A decision on a church demolition application in west Reading has been deferred to allow for an independent heritage assessment.

Committee members felt unable to decide on whether to approve The Gate's application to turn the almost 120-year old 'The Gate' church on Oxford Road into a three-story development of community halls and 10 flats.

Councillor Karen Rowland, vice-chair of the planning applications committee, said the heritage statement did not follow guidelines and called for an independent heritage consultant to deliver new advice.

Resident Emma Thomas said: “Once flattened it will be lost forever. It is part of the area, part of the history.”

Ward councillor Graeme Hoskin also spoke against the application, saying losing too many historic buildings would fundamentally change the character of the area

English Heritage said, in 2009, that ‘the quality of the chapel’s exterior and the local standing of its architect give it considerable significance’ in Reading, but ‘the external architectural quality is not sufficiently high to outweigh the loss of the interior’.

The new building would have 30 per cent affordable housing offer at the site and said the new development and Agent Daniel Almond said it would preserve and mirror the historical aspects of the chapel.

Councillor Ed Hopper questioned what would happen to the site if The Gate’s applications continued to be rejected, with the organisation having had several applications rejected at the site.
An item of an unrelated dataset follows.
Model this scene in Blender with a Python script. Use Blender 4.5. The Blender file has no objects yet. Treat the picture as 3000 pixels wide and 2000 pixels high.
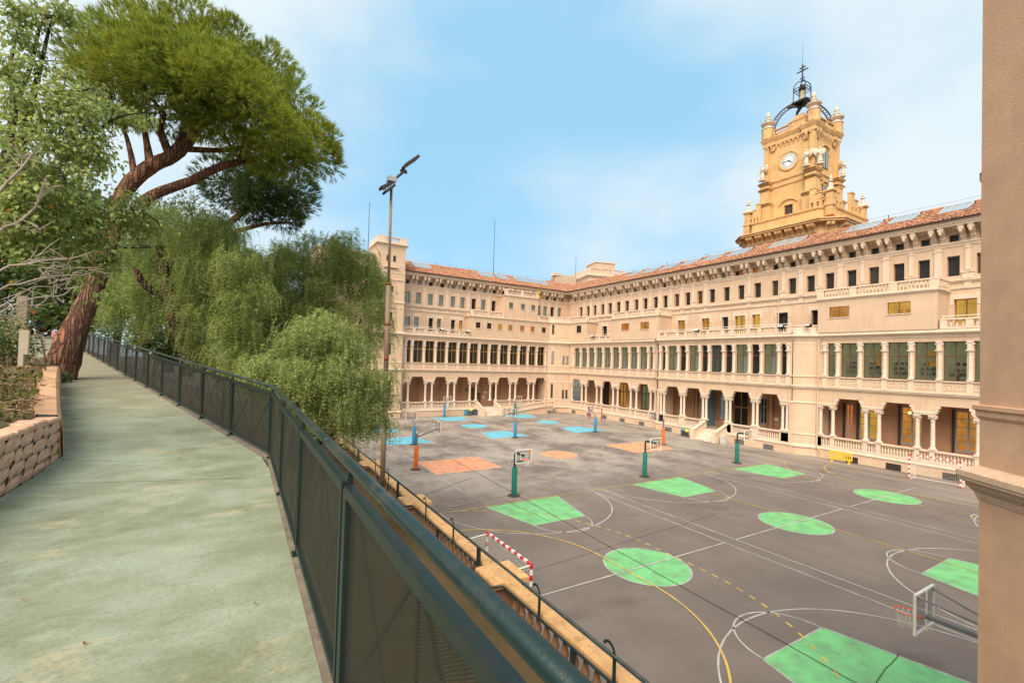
import bpy, bmesh, math, random
import numpy as np
from mathutils import Vector, Matrix
random.seed(7); RNG = np.random.default_rng(7)
sc = bpy.context.scene
COL = sc.collection
PI = math.pi

# ------------------------------------------------------------------ camera
EYE = 8.65
YAW, PIT, ROL = 0.5327751, 0.0216225, 0.0304886
FPX = 1321.49
def _cam():
    fw = Vector((math.sin(YAW)*math.cos(PIT), math.cos(YAW)*math.cos(PIT), math.sin(PIT)))
    rt = Vector((math.cos(YAW), -math.sin(YAW), 0)); up = rt.cross(fw)
    c, s = math.cos(ROL), math.sin(ROL)
    r2 = c*rt + s*up; u2 = -s*rt + c*up
    cd = bpy.data.cameras.new('camera'); co = bpy.data.objects.new('camera', cd); COL.objects.link(co)
    M = Matrix(((r2.x, u2.x, -fw.x, 0), (r2.y, u2.y, -fw.y, 0), (r2.z, u2.z, -fw.z, EYE), (0, 0, 0, 1)))
    co.matrix_world = M
    cd.sensor_fit = 'HORIZONTAL'; cd.sensor_width = 36.0; cd.lens = 36.0*FPX/3000.0
    cd.shift_x = (1500-1484.164)/3000.0; cd.shift_y = (1031.553-1000)/3000.0
    cd.clip_start = 0.05; cd.clip_end = 3000
    sc.camera = co
_cam()

# ------------------------------------------------------------------ sky, sun, exposure
SUN_EL, SUN_AZ = math.radians(46), math.radians(233)      # azimuth clockwise from +y
world = bpy.data.worlds.new('World'); sc.world = world; world.use_nodes = True
def build_world():
    nt = world.node_tree; nt.nodes.clear()
    N = lambda t: nt.nodes.new(t); L = nt.links.new
    out = N('ShaderNodeOutputWorld'); bg = N('ShaderNodeBackground'); bg.inputs['Strength'].default_value = 0.097
    sky = N('ShaderNodeTexSky'); sky.sky_type = 'NISHITA'; sky.sun_disc = False
    sky.sun_elevation = SUN_EL; sky.sun_rotation = SUN_AZ
    sky.air_density = 1.0; sky.dust_density = 0.6; sky.ozone_density = 1.5
    tc = N('ShaderNodeTexCoord'); mp = N('ShaderNodeMapping'); mp.inputs['Scale'].default_value = (1, 1, 1.7)
    mp.inputs['Location'].default_value = (0.33, 0.12, 0.0)
    L(tc.outputs['Generated'], mp.inputs['Vector'])
    n1 = N('ShaderNodeTexNoise'); n1.inputs['Scale'].default_value = 2.1; n1.inputs['Detail'].default_value = 5; n1.inputs['Roughness'].default_value = 0.45
    L(mp.outputs[0], n1.inputs['Vector'])
    # one clearer stretch of sky north-north-east of the camera, hazier everywhere else
    vm = N('ShaderNodeVectorMath'); vm.operation = 'DOT_PRODUCT'; L(tc.outputs['Generated'], vm.inputs[0]); vm.inputs[1].default_value = (0.40, 0.86, 0.31)
    mr = N('ShaderNodeMapRange'); mr.interpolation_type = 'SMOOTHSTEP'; mr.inputs['From Min'].default_value = 0.72; mr.inputs['From Max'].default_value = 1.0; mr.inputs['To Min'].default_value = 0.20; mr.inputs['To Max'].default_value = 0.0; L(vm.outputs['Value'], mr.inputs['Value'])
    ad = N('ShaderNodeMath'); ad.operation = 'ADD'; L(n1.outputs['Fac'], ad.inputs[0]); L(mr.outputs[0], ad.inputs[1])
    cr = N('ShaderNodeValToRGB'); cr.color_ramp.elements[0].position = 0.36; cr.color_ramp.elements[1].position = 0.72
    cr.color_ramp.elements[0].color = (0.12, 0.12, 0.12, 1); cr.color_ramp.elements[1].color = (0.95, 0.95, 0.95, 1)
    cr.color_ramp.interpolation = 'EASE'
    L(ad.outputs[0], cr.inputs['Fac'])
    # tint: the deep zenith sky of the model is bluer than the pale hazy sky here
    tint = N('ShaderNodeMix'); tint.data_type = 'RGBA'; tint.inputs['Factor'].default_value = 0.85
    L(sky.outputs['Color'], tint.inputs['A']); tint.inputs['B'].default_value = (1.35, 3.05, 4.35, 1)
    mix = N('ShaderNodeMix'); mix.data_type = 'RGBA'
    L(cr.outputs['Color'], mix.inputs['Factor'])
    L(tint.outputs['Result'], mix.inputs['A']); mix.inputs['B'].default_value = (3.85, 4.25, 4.4, 1)
    L(mix.outputs['Result'], bg.inputs['Color']); L(bg.outputs[0], out.inputs[0])
build_world()
sd = bpy.data.lights.new('sun', 'SUN'); sd.energy = 2.6; sd.angle = math.radians(50); sd.color = (1.0, 0.84, 0.66)
so = bpy.data.objects.new('sun', sd); COL.objects.link(so)
_sv = Vector((math.sin(SUN_AZ)*math.cos(SUN_EL), math.cos(SUN_AZ)*math.cos(SUN_EL), math.sin(SUN_EL)))
so.rotation_euler = _sv.to_track_quat('Z', 'Y').to_euler(); so.location = (0, 0, 60)
sc.view_settings.view_transform = 'Standard'; sc.view_settings.look = 'None'
sc.view_settings.gamma = 1.0; sc.view_settings.use_curve_mapping = False
sc.view_settings.exposure = 1.20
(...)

He said: "If this church decide that they can't make enough money out of what they are able to put forward, they will sell it to someone less and it will be converted into flats.”

He added: “Is the church there to fund giving a nice view to neighbours?”

The Gate currently hold church services at their Meadway site, while hosting church groups and other events at the 553 Oxford Road building.

Under the development plans, the self-proclaimed 'church without walls' would maintain a community presence on Oxford Road.